To illustrate how the decorator works, consider the following class:
class Employee : jsonSerializable { Str name; Nat salary = 500; Str? speciality; }
In this case, the jsonSerializable
decorator adds the following members to the class:
class Employee : jsonSerializable { Str name; Nat salary = 500; Str? speciality; init(JsonValue json) { init { name = json["name"].str; salary = if (value = json.at("salary")) { value.nat; } else { 500; }; speciality = { element = json["speciality"]; if (element.isNull) { Str?(); } else { Str?(element.str); } }; } } JsonValue toJson() { var out = JsonValue:emptyObject(); out.put("name", JsonValue(name)); out.put("salary", JsonValue(salary)); if (speciality) { out.put("speciality", JsonValue(speciality)); } else { out.put("speciality", JsonValue()); } return out; } }
As we can see, jsonSerializable
adds a constructor that converts a JsonValue
into the type, as
well as a toJson
function that converts the type into JSON. As such, we can use the functions as
follows:
var src = json{ "name": "Test", "salary": 1000, "speciality": null }; var converted = src.Employee; // or var converted = Employee(src);
To convert back, we can of course just call converted.toJson
.
It is worth noting that the deserialization will only allow members that have explicit default
values set to be missing from the JSON. For example, salary
is allowed to be missing, while
speciality
is not allowed to, even though it is a maybe type.
Finally, even though it is not illustrated above, the serialization library supports serializing and
deserializing other types that have an appropriate constructor and a toJson
function. It also
supports arrays, maps with string keys, and maybe types natively.

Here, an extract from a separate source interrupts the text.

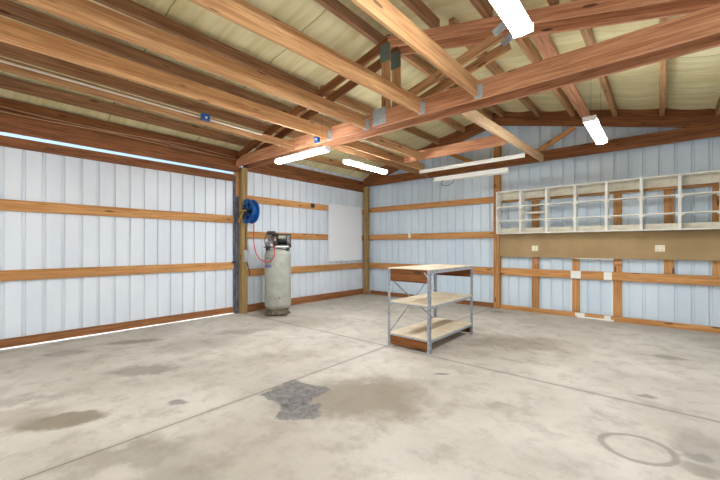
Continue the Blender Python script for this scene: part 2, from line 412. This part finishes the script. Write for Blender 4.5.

Inheritance is also supported, but
since the actual type of an object is not stored in the JSON representation, the support is not as
robust as the serialization library in Storm. That is, if we would serialize a subclass to
Employee
using its toJson
, we will always get Employee
if we deserialize it using
json.Employee()
since the system does not know which subclass was originally serialized.